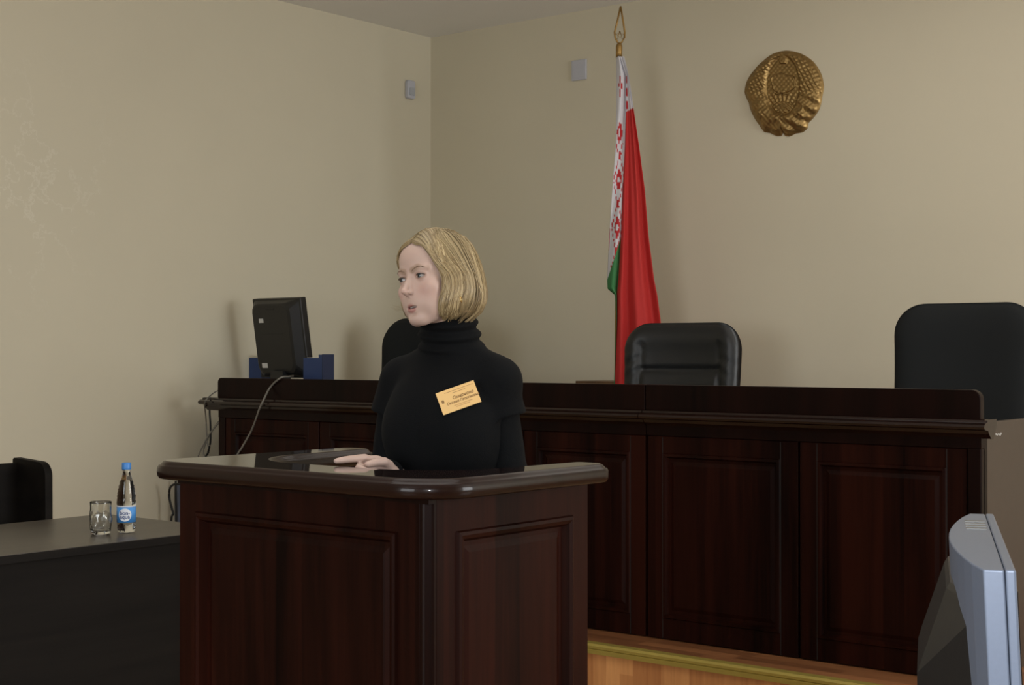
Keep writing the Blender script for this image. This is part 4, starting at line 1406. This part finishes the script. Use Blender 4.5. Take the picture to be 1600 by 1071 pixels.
def sdf_legs(p, off=0.0):
    a = p.copy(); a[:, 0] = np.abs(a[:, 0])
    d = s_chain(a, [(0.085, 0.01, 0.86), (0.088, 0.0, 0.47), (0.088, 0.012, 0.36), (0.088, 0.022, 0.10)], [0.085, 0.055, 0.056, 0.036])
    return d - off


def sdf_body(p):
    d = sdf_head(to_head(p)) / 100.0
    neck0 = from_head((-2.9, 0, -7.0)); neck1 = np.array([0, 0.012, 1.40])
    d = smin(d, s_cap(p, neck0, neck1, 0.050, 0.056), 0.02)
    t = sdf_trunk(p)
    d = smin(d, t, 0.02)
    d = smin(d, sdf_arm(p, SR, ER, WR, 0.046, 0.036, 0.026), 0.03)
    d = smin(d, sdf_arm(p, SL, EL, WL, 0.046, 0.036, 0.026), 0.03)
    d = smin(d, sdf_hand(p, WR, *RF, POSE_R), 0.008)
    d = smin(d, sdf_hand(p, WL, *LF, POSE_L), 0.008)
    d = smin(d, sdf_legs(p), 0.03)
    a = p.copy(); a[:, 0] = np.abs(a[:, 0])
    d = smin(d, s_ell(a, (0.090, -0.045, 0.050), (0.040, 0.115, 0.036)), 0.03)
    return d


BV, BF = surface_nets(sdf_body, (-0.30, -0.42, 0.0), (0.32, 0.22, 1.74), 0.0022)
# pigment of the skin
q = to_head(BV)
SK = np.array([0.515, 0.375, 0.318])
bc_ = np.tile(SK, (len(BV), 1))


def mixc(w, c):
    global bc_
    w = np.clip(w, 0, 1)[:, None]
    bc_ = bc_ * (1 - w) + np.array(c) * w


aq = q.copy(); aq[:, 1] = np.abs(aq[:, 1])
front = sm(q[:, 0], 3.0, 5.0)
mixc(0.5 * front * np.exp(-(((aq[:, 1] - 4.2) / 2.2) ** 2 + ((q[:, 2] + 3.6) / 2.2) ** 2)), (0.53, 0.31, 0.265))
mixc(0.18 * front * np.exp(-((q[:, 1] / 1.1) ** 2 + ((q[:, 2] + 3.4) / 1.2) ** 2)), (0.53, 0.31, 0.265))
upl = s_chain(aq, [(8.42, 0, -6.65), (8.24, 0.7, -6.55), (7.25, 2.45, -7.1)], [0.38, 0.38, 0.2])
lol = s_chain(aq, [(8.28, 0, -7.88), (8.05, 0.9, -7.76), (7.2, 2.4, -7.2)], [0.47, 0.44, 0.2])
mixc(1 - sm(np.minimum(upl, lol), 0.10, 0.24), (0.42, 0.215, 0.19))
inm = s_ell(q, (8.6, 0, -7.22), (1.5, 1.75, 0.30))
mixc((1 - sm(inm, 0.02, 0.10)) * (q[:, 0] < 7.95), (0.12, 0.03, 0.03))
browd = s_chain(aq, [(8.4, 1.25, 1.55), (8.1, 2.9, 2.15), (6.6, 4.75, 1.75)], [0.34, 0.30, 0.16])
mixc(0.62 * (1 - sm(browd, 0.15, 0.65)) * front, (0.30, 0.20, 0.13))
eyed = np.abs(s_ell(aq, (8.2, 3.2, 0.05), (1.9, 1.5, 0.62)))
mixc(0.75 * (1 - sm(eyed, 0.0, 0.42)) * front * (q[:, 0] > 5), (0.27, 0.165, 0.125))
hq = (BV - WR) @ np.stack(RF, 1) * 100
mixc(0.5 * np.exp(-((hq[:, 0] - 16.2) / 0.8) ** 2) * (np.abs(hq[:, 2] - 2.9) < 1.2) * (np.linalg.norm(hq, axis=1) < 22), (0.72, 0.50, 0.46))
person = np_mesh('person', BV, BF, M_skin, None, True, bc_)
person.location = (PX, PY, 0)
person.rotation_euler = (0, 0, PSI)
tag(person, 'woman with blond bob and black turtleneck speaking at the witness stand, hand pointing', 'person')

# eyes
for s in (-1, 1):
    v, f, c = [], [], []
    gaze = Matrix.Rotation(math.radians(-8), 3, 'Z') @ Matrix.Rotation(math.radians(2), 3, 'Y')
    NLa, NLo = 40, 36
    for i in range(NLa + 1):
        a = math.pi * i / NLa
        for k in range(NLo):
            b = 2 * math.pi * k / NLo
            bulge = 1.19 + 0.06 * max(0.0, 1 - (a / 0.5) ** 2)
            p = gaze @ Vector((bulge * math.cos(a), 1.19 * math.sin(a) * math.cos(b), 1.19 * math.sin(a) * math.sin(b)))
            v.append(from_head((6.98 + p.x, s * 3.12 + p.y, p.z)))
            c.append((0.01, 0.01, 0.01) if a < 0.24 else ((0.06, 0.08, 0.09) if a < 0.50 else ((0.03, 0.04, 0.045) if a < 0.56 else (0.33, 0.30, 0.285))))
    for i in range(NLa):
        for k in range(NLo):
            f.append((i * NLo + k, i * NLo + (k + 1) % NLo, (i + 1) * NLo + (k + 1) % NLo, (i + 1) * NLo + k))
    np_mesh('eye', v, f, M_eye, person, True, np.array(c))
    bm = bmesh.new()
    lash = []
    for k in range(13):
        y = -1.38 + 2.76 * k / 12
        x = 6.95 + math.sqrt(max(0.02, 1.42 ** 2 - (y * 0.92) ** 2 - 0.2))
        lash.append(from_head((x, s * 3.15 + s * y, 0.47 * math.sqrt(max(0, 1 - (y / 1.42) ** 2)) - 0.02)))
    add_tube(bm, lash, 0.00105, 6, taper=[0.4] + [1] * 11 + [0.6])
    part('eyelashes', bm, M_lash, person)
    bm = bmesh.new()
    for k in range(38):
        t = k / 37 + rng.uniform(-0.02, 0.02)
        P_ = [np.array((8.75, 1.15, 1.45)), np.array((8.55, 2.4, 2.05)), np.array((7.95, 3.7, 2.2)), np.array((6.85, 4.75, 1.75))]
        t3 = np.clip(t, 0, 0.999) * 3; i_ = int(t3); w_ = t3 - i_
        o_ = P_[i_] * (1 - w_) + P_[i_ + 1] * w_ + np.array((0, 0, rng.uniform(-0.2, 0.2) * (1 - 0.6 * t)))
        # drop onto the skin
        pq = o_[None].copy()
        for _ in range(6):
            dd = sdf_head(pq)[0]
            pq[0, 0] -= dd * 0.9
        o_ = pq[0]
        e_ = o_ + np.array((-0.22 * t - 0.02, 0.42, 0.22 * (1 - 1.6 * t)))
        pq = e_[None].copy()
        for _ in range(6): pq[0, 0] -= sdf_head(pq)[0] * 0.9
        e_ = pq[0]
        a_ = o_ + (0.03, 0, 0); b2_ = e_ + (0.05, 0, 0)
        a_[1] *= s; b2_[1] *= s
        add_tube(bm, [from_head(a_), from_head((a_ + b2_) / 2 + (0.04, 0, 0)), from_head(b2_)], 0.00032, 4, taper=[1, 0.9, 0.3])
    part('eyebrow', bm, M_brow, person)
bm = bmesh.new()
for k in range(8):
    y = -1.4 + 0.4 * k
    c_ = from_head((7.72 - 0.14 * y * y, y, -7.0))
    bmesh.ops.create_uvsphere(bm, u_segments=10, v_segments=8, radius=0.0028, matrix=Matrix.Translation(Vector(c_)))
part('teeth', bm, M_teeth, person, smooth=True)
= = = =
--- Exercise details ---
Restate each line from the start of the listing through the line bearing "return d - off" word for word. Drop the pictures.

--- The answer ---
Keep writing the Blender script for this image. This is part 4, starting at line 1406. This part finishes the script. Use Blender 4.5. Take the picture to be 1600 by 1071 pixels.
def sdf_legs(p, off=0.0):
    a = p.copy(); a[:, 0] = np.abs(a[:, 0])
    d = s_chain(a, [(0.085, 0.01, 0.86), (0.088, 0.0, 0.47), (0.088, 0.012, 0.36), (0.088, 0.022, 0.10)], [0.085, 0.055, 0.056, 0.036])
    return d - off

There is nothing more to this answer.